I've long told my bookclub I was going to make them read a romance novel, so this month, I did. Unfortunately, the one I chose -- The Reluctant Widow by Georgette Heyer -- was a little slight on the romance angle, more of a mystery, really, but here were the questions I prepared.


1. Do you typically read romance novels? Why or why not?

2. What about other examples of what's thought of as 'genre fiction' as opposed to literary fiction -- horror, mystery, fantasy, sf, etc. Do you read any of them?

3. Georgette Heyer basically invented the Regency romance genre, attempting to emulate the novels of Jane Austen, with 150 years between them. If you've read Austen, does the Reluctant Widow genuinely compare? Were you aware of when the book was written? Would you have guessed if you didn't know?

4. Kathleen Woodiwiss is said to have invented 'modern romance' in 1972, with The Flame and The Flower, the first book to have followed the characters into the bedroom. Heyer's predates the bodice-ripper innovation, so there's no physical affection between the characters in her books (other than one kiss, typically). Do you have a preference for style?

5. One common criticism of romance novels is that the romance itself seems to arise out of nothing -- characters with little in common and no real reason to fall in love other than that they did. Did the romance itself feel believable in this novel?

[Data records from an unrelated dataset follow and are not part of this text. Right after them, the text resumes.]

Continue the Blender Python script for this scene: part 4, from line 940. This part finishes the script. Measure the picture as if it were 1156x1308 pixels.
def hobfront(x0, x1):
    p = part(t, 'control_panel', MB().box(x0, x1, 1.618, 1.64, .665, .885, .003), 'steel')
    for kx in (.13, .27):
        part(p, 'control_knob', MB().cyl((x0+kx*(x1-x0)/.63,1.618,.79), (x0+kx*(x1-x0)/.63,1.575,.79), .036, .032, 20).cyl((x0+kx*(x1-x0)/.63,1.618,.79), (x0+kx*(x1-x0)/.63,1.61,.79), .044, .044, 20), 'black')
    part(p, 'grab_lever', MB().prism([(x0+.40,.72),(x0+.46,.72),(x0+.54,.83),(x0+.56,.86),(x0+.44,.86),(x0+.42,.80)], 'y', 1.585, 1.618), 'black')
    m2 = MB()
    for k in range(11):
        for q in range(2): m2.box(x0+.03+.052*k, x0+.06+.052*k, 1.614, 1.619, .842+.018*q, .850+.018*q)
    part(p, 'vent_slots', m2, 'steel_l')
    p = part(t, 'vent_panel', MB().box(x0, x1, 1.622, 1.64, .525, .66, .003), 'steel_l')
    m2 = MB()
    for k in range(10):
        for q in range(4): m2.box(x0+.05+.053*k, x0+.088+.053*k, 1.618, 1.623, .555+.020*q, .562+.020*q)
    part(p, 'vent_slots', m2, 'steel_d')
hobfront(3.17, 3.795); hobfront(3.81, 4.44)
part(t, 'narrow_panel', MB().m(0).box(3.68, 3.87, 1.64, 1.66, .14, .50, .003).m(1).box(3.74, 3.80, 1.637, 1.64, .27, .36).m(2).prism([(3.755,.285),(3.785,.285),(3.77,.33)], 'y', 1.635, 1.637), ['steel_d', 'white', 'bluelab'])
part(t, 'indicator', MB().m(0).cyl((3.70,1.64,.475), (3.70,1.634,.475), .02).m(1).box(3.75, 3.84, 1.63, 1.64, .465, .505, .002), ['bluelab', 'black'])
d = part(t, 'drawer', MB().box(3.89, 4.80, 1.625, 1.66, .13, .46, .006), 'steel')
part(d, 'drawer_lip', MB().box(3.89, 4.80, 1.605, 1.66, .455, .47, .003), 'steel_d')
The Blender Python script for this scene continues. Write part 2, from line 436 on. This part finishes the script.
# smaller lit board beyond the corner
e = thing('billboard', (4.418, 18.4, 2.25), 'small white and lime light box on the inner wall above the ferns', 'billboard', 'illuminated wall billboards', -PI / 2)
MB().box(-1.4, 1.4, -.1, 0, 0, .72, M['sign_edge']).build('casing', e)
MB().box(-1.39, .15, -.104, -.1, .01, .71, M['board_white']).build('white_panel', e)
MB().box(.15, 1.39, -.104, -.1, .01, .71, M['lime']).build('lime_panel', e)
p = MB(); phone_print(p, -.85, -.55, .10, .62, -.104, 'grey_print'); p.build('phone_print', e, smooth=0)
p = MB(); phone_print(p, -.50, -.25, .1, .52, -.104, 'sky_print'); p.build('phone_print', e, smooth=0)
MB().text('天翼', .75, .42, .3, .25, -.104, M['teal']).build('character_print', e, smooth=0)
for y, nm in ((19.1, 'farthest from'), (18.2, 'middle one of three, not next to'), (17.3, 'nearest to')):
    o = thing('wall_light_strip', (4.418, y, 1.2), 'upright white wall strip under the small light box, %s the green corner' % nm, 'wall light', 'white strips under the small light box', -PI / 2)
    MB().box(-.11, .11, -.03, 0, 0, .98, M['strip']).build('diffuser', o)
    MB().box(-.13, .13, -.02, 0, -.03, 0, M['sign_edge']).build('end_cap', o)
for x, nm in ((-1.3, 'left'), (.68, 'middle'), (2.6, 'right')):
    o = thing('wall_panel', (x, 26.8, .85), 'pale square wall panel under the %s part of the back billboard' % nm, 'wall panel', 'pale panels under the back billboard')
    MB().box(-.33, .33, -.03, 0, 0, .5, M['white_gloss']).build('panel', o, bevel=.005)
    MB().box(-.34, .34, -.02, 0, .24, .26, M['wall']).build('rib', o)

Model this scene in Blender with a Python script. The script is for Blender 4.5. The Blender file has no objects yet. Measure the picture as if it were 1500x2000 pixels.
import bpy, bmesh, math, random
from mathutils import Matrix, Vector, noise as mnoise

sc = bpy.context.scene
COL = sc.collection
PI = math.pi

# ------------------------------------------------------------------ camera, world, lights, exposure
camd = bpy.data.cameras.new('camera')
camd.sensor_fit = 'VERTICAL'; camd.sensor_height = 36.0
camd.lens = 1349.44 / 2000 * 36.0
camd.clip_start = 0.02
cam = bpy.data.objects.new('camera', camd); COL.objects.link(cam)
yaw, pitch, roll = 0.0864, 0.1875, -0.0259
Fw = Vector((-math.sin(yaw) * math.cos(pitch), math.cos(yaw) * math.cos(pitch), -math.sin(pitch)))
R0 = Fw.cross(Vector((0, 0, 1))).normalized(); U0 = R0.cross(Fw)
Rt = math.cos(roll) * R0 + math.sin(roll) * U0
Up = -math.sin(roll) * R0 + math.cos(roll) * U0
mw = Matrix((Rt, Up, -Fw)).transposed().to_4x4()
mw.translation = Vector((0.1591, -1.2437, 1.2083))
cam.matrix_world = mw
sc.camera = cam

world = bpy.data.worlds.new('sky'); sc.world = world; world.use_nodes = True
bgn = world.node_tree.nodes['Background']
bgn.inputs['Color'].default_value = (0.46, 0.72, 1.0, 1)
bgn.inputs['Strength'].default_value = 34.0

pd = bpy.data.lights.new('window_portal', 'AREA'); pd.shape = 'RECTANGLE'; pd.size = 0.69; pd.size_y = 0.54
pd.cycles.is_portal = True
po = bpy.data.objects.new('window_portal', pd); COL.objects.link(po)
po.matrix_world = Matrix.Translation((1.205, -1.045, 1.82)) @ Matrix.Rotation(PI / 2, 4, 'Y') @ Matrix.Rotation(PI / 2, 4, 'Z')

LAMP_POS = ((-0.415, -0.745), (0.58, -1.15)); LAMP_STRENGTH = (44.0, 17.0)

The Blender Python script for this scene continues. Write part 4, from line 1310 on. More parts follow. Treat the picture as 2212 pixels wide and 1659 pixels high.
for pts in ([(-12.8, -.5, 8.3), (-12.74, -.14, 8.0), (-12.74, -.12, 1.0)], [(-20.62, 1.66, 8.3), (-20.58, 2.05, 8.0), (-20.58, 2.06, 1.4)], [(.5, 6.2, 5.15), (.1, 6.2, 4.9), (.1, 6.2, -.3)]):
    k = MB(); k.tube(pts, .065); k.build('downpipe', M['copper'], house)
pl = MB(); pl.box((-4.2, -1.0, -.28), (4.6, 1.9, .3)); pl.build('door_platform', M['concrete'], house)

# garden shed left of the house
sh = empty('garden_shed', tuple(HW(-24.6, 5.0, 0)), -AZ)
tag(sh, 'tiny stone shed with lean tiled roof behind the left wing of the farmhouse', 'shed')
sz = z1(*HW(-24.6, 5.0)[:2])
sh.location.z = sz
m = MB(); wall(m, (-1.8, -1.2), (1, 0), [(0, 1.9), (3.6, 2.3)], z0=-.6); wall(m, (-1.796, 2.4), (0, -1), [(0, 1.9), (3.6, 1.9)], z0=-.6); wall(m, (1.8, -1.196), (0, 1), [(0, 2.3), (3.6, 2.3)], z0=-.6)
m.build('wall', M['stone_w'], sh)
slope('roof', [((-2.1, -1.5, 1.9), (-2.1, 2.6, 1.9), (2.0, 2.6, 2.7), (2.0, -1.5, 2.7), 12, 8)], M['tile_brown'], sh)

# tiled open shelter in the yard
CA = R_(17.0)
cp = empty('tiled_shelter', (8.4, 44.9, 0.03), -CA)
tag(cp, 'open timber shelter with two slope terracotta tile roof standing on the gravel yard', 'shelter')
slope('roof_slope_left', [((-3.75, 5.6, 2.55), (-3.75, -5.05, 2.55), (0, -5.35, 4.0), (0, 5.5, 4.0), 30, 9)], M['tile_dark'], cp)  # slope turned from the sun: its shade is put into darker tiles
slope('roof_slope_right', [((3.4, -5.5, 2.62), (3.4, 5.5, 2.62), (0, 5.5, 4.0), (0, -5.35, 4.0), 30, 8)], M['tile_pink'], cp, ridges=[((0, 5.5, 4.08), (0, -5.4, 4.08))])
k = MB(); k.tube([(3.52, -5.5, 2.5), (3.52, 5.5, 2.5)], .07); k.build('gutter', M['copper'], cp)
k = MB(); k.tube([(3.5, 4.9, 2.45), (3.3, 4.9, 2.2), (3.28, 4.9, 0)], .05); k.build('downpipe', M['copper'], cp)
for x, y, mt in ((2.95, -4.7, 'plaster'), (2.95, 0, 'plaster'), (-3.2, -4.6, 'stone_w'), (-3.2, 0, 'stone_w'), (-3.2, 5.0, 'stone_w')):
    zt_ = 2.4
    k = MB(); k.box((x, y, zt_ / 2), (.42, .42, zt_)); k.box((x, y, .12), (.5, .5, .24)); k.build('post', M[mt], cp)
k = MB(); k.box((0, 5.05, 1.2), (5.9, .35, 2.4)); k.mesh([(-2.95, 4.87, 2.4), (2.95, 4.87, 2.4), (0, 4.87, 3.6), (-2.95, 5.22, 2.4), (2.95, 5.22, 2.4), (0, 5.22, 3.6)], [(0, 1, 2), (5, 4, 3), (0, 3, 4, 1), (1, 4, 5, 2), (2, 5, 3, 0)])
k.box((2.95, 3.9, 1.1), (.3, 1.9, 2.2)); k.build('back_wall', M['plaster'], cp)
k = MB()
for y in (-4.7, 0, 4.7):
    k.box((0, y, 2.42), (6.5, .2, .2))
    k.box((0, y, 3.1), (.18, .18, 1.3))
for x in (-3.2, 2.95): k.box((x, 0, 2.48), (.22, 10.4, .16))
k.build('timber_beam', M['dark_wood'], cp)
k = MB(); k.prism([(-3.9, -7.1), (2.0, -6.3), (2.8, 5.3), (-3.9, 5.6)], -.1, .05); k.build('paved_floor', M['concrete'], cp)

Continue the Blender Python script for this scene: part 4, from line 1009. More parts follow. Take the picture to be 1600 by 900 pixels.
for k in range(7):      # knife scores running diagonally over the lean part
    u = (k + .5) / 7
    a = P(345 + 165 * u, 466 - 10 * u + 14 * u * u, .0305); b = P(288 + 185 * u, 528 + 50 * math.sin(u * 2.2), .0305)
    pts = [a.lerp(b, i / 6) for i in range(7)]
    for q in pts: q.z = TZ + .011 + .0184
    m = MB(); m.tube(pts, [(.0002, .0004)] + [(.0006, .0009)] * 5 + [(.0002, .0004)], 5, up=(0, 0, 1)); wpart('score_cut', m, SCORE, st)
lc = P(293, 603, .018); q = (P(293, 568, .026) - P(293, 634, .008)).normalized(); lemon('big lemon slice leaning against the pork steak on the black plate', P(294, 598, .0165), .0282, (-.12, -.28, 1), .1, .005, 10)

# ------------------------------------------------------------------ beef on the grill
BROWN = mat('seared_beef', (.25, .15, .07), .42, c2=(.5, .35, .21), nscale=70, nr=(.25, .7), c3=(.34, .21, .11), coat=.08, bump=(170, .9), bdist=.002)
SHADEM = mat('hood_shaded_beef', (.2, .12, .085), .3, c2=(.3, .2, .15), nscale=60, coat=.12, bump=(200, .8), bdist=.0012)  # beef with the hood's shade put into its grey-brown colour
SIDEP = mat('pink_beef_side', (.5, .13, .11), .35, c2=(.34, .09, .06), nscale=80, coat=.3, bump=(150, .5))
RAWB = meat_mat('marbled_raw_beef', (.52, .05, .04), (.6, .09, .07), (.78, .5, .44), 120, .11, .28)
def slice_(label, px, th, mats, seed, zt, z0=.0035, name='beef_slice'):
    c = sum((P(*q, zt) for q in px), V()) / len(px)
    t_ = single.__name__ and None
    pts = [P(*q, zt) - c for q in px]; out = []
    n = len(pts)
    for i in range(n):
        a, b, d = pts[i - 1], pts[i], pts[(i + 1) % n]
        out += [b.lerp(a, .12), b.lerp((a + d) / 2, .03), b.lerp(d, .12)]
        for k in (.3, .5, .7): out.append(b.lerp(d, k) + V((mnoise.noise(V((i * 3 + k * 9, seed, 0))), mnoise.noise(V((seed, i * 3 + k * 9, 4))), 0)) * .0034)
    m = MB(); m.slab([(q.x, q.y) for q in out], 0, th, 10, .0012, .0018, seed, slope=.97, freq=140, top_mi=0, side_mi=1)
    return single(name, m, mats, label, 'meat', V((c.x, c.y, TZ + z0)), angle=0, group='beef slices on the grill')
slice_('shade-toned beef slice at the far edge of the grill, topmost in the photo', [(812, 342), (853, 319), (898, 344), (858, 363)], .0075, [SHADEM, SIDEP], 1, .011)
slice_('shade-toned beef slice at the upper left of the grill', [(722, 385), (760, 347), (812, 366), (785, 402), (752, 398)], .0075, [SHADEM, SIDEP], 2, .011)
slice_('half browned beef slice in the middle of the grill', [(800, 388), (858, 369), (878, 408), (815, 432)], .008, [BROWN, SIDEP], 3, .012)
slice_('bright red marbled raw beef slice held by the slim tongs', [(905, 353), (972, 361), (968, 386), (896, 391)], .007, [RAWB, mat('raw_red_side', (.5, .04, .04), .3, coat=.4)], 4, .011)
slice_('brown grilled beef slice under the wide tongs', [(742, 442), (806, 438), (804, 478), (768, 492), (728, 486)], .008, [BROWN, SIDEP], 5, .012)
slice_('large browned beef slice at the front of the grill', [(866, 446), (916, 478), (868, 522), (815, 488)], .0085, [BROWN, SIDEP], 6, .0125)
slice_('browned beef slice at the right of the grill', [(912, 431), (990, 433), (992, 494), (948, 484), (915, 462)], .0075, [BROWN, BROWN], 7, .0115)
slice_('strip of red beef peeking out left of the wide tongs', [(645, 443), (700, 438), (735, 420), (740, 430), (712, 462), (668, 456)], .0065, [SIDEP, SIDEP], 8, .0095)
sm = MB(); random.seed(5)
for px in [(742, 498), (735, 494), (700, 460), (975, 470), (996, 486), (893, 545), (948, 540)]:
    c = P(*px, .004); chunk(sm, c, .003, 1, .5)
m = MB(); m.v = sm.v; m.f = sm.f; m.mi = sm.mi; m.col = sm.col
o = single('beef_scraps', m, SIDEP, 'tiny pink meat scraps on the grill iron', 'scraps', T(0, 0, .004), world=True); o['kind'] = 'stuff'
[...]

6. What about the mystery element?

7. Genre tropes:
* mystery or farce elements in the plot
* references to the Ton (le bon ton)
* a secondary romance between another couple in addition to the more serious story involving the main protagonists
* mistaken identity, deliberate or otherwise
* false engagements
* marriages of convenience
* depictions of activities common during the social season such as balls, routs, carriage riding, theatre events, fittings, suppers, assemblies, etc.
* references to, or descriptions of, leisure activities engaged in by fashionable young men of the period, including riding, driving, boxing, gambling, fencing, shooting, etc.


8. A common subject of debate around Regencies is the level of details into things like carriages, pelisses, dances and the like. Did you find the world seems fully inhabitable or would you have liked more or less details about the setting?